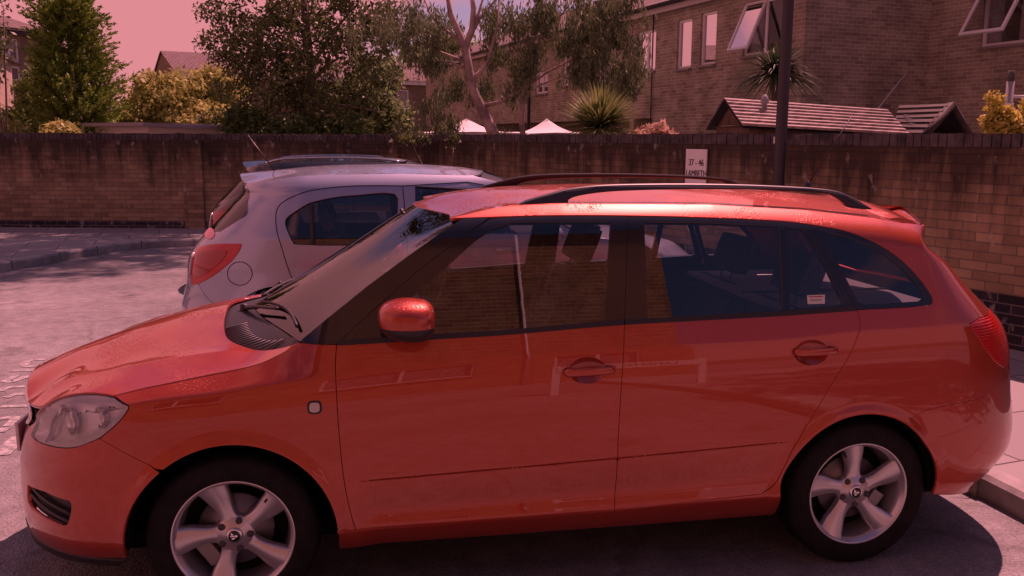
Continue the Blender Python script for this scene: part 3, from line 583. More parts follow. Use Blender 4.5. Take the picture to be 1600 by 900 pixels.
def sash(par, O, d, n, x0, x1, z0, z1, ang_open, hinge='top', depth=.05, fw=.05):
    """opened sash swung outward"""
    O = np.array(O, float); d3 = Vector((d[0], d[1], 0)); n3 = Vector((n[0], n[1], 0)); up = Vector((0, 0, 1))
    if hinge == 'top': o = Vector((*(O+np.array(d)*x0), z1))-n3*depth; ax = d3; dn = (-up*math.cos(ang_open)+n3*math.sin(ang_open)); w = x1-x0; h = z1-z0
    if hinge == 'left': o = Vector((*(O+np.array(d)*x0), z1))-n3*depth; ax = d3*math.cos(ang_open)+n3*math.sin(ang_open); dn = -up; w = x1-x0; h = z1-z0
    if hinge == 'right': o = Vector((*(O+np.array(d)*x1), z1))-n3*depth; ax = -d3*math.cos(ang_open)+n3*math.sin(ang_open); dn = -up; w = x1-x0; h = z1-z0
    nn = ax.cross(dn).normalized(); mb = MB()
    R = Matrix((ax, nn, -dn)).transposed()
    for (u, v, hu, hv) in ((fw/2, h/2, fw/2, h/2), (w-fw/2, h/2, fw/2, h/2), (w/2, fw/2, w/2-fw, fw/2), (w/2, h-fw/2, w/2-fw, fw/2)): mb.box(o+ax*u+dn*v, (hu, .022, hv), R=R)
    s_ = mb.build('open_sash', white, par); m2 = MB(); m2.add([o+ax*fw+dn*fw, o+ax*(w-fw)+dn*fw, o+ax*(w-fw)+dn*(h-fw), o+ax*fw+dn*(h-fw)], [(0, 1, 2, 3)]); m2.build('sash_pane', winglass, s_); return s_
def line_hit(O, d, u):
    """distance along the line O + d s of the sight line through pixel column u (points above the horizon row)"""
    a = YAW+math.atan((u-800)/FPX); M2 = np.array([[math.sin(a), -d[0]], [math.cos(a), -d[1]]]); return np.linalg.solve(M2, np.array(O)-CP[:2])[1]
def zat(O, d, s_, v):
    p = np.array(O)+np.array(d)*s_; dep = (p-CP[:2])@CF[:2]/math.cos(PITCH)
    # height at which the vertical line at p projects to row v
    lo, hi = -2., 30.
    for _ in range(40):
        m = (lo+hi)/2
        if proj(np.array([[p[0], p[1], m]]))[0, 1] > v: lo = m
        else: hi = m
    return (lo+hi)/2
def rect_px(O, d, u0, u1, v0, v1):
    """opening through pixel box: the pixel rows are read at its middle"""
    s0, s1 = sorted((line_hit(O, d, u0), line_hit(O, d, u1))); sm = (s0+s1)/2; za, zb = sorted((zat(O, d, sm, v0), zat(O, d, sm, v1))); return (s0, s1, za, zb)
C1 = np.array((8.97, 13.23)); dA = np.array((-.195, .981)); nA_ = np.array((-.981, -.195)); dB = np.array((.981, .195)); nB_ = np.array((.195, -.981))
# long facade running away: from C1 along dA (outward normal to the left)
H1 = empty('terraced_house', (9.5, 20, 0), 'long brown brick terrace with overhanging upper floor and open white casement, right of the eucalyptus', 'house')
wins = [rect_px(C1, dA, 1048, 1070, 30, 107), rect_px(C1, dA, 1083, 1107, 18, 101), rect_px(C1, dA, 1148, 1212, -2, 84), rect_px(C1, dA, 988, 1016, 48, 112), rect_px(C1, dA, 930, 950, 75, 128), rect_px(C1, dA, 876, 884, 84, 134), rect_px(C1, dA, 890, 901, 80, 134), rect_px(C1, dA, 834, 853, 112, 146)]
wins = [w for w in wins]
ZE = 4.78; ZO = 2.20
mb = MB(); facade(mb, C1, dA, 26, ZO, ZE, wins, nA_); 
xg = 5.6
facade(mb, C1, dA, xg, 0, ZO-.0, [], nA_)                       # near part comes down to the ground
mb.add([(*(C1+dA*xg), 0), (*(C1+dA*xg-nA_*1.3), 0), (*(C1+dA*xg-nA_*1.3), ZO), (*(C1+dA*xg), ZO)], [(0, 1, 2, 3)], uv=[[(0, 0), (1.3, 0), (1.3, ZO), (0, ZO)]])
facade(mb, C1-nA_*1.3+dA*xg, dA, 26-xg, 0, ZO, [], nA_)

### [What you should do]
Extract the full listing exactly, with the pictures left out.

### [Answer to the exercise]
Continue the Blender Python script for this scene: part 3, from line 583. More parts follow. Use Blender 4.5. Take the picture to be 1600 by 900 pixels.
def sash(par, O, d, n, x0, x1, z0, z1, ang_open, hinge='top', depth=.05, fw=.05):
    """opened sash swung outward"""
    O = np.array(O, float); d3 = Vector((d[0], d[1], 0)); n3 = Vector((n[0], n[1], 0)); up = Vector((0, 0, 1))
    if hinge == 'top': o = Vector((*(O+np.array(d)*x0), z1))-n3*depth; ax = d3; dn = (-up*math.cos(ang_open)+n3*math.sin(ang_open)); w = x1-x0; h = z1-z0
    if hinge == 'left': o = Vector((*(O+np.array(d)*x0), z1))-n3*depth; ax = d3*math.cos(ang_open)+n3*math.sin(ang_open); dn = -up; w = x1-x0; h = z1-z0
    if hinge == 'right': o = Vector((*(O+np.array(d)*x1), z1))-n3*depth; ax = -d3*math.cos(ang_open)+n3*math.sin(ang_open); dn = -up; w = x1-x0; h = z1-z0
    nn = ax.cross(dn).normalized(); mb = MB()
    R = Matrix((ax, nn, -dn)).transposed()
    for (u, v, hu, hv) in ((fw/2, h/2, fw/2, h/2), (w-fw/2, h/2, fw/2, h/2), (w/2, fw/2, w/2-fw, fw/2), (w/2, h-fw/2, w/2-fw, fw/2)): mb.box(o+ax*u+dn*v, (hu, .022, hv), R=R)
    s_ = mb.build('open_sash', white, par); m2 = MB(); m2.add([o+ax*fw+dn*fw, o+ax*(w-fw)+dn*fw, o+ax*(w-fw)+dn*(h-fw), o+ax*fw+dn*(h-fw)], [(0, 1, 2, 3)]); m2.build('sash_pane', winglass, s_); return s_
def line_hit(O, d, u):
    """distance along the line O + d s of the sight line through pixel column u (points above the horizon row)"""
    a = YAW+math.atan((u-800)/FPX); M2 = np.array([[math.sin(a), -d[0]], [math.cos(a), -d[1]]]); return np.linalg.solve(M2, np.array(O)-CP[:2])[1]
def zat(O, d, s_, v):
    p = np.array(O)+np.array(d)*s_; dep = (p-CP[:2])@CF[:2]/math.cos(PITCH)
    # height at which the vertical line at p projects to row v
    lo, hi = -2., 30.
    for _ in range(40):
        m = (lo+hi)/2
        if proj(np.array([[p[0], p[1], m]]))[0, 1] > v: lo = m
        else: hi = m
    return (lo+hi)/2
def rect_px(O, d, u0, u1, v0, v1):
    """opening through pixel box: the pixel rows are read at its middle"""
    s0, s1 = sorted((line_hit(O, d, u0), line_hit(O, d, u1))); sm = (s0+s1)/2; za, zb = sorted((zat(O, d, sm, v0), zat(O, d, sm, v1))); return (s0, s1, za, zb)
C1 = np.array((8.97, 13.23)); dA = np.array((-.195, .981)); nA_ = np.array((-.981, -.195)); dB = np.array((.981, .195)); nB_ = np.array((.195, -.981))
# long facade running away: from C1 along dA (outward normal to the left)
H1 = empty('terraced_house', (9.5, 20, 0), 'long brown brick terrace with overhanging upper floor and open white casement, right of the eucalyptus', 'house')
wins = [rect_px(C1, dA, 1048, 1070, 30, 107), rect_px(C1, dA, 1083, 1107, 18, 101), rect_px(C1, dA, 1148, 1212, -2, 84), rect_px(C1, dA, 988, 1016, 48, 112), rect_px(C1, dA, 930, 950, 75, 128), rect_px(C1, dA, 876, 884, 84, 134), rect_px(C1, dA, 890, 901, 80, 134), rect_px(C1, dA, 834, 853, 112, 146)]
wins = [w for w in wins]
ZE = 4.78; ZO = 2.20
mb = MB(); facade(mb, C1, dA, 26, ZO, ZE, wins, nA_); 
xg = 5.6
facade(mb, C1, dA, xg, 0, ZO-.0, [], nA_)                       # near part comes down to the ground
mb.add([(*(C1+dA*xg), 0), (*(C1+dA*xg-nA_*1.3), 0), (*(C1+dA*xg-nA_*1.3), ZO), (*(C1+dA*xg), ZO)], [(0, 1, 2, 3)], uv=[[(0, 0), (1.3, 0), (1.3, ZO), (0, ZO)]])
facade(mb, C1-nA_*1.3+dA*xg, dA, 26-xg, 0, ZO, [], nA_)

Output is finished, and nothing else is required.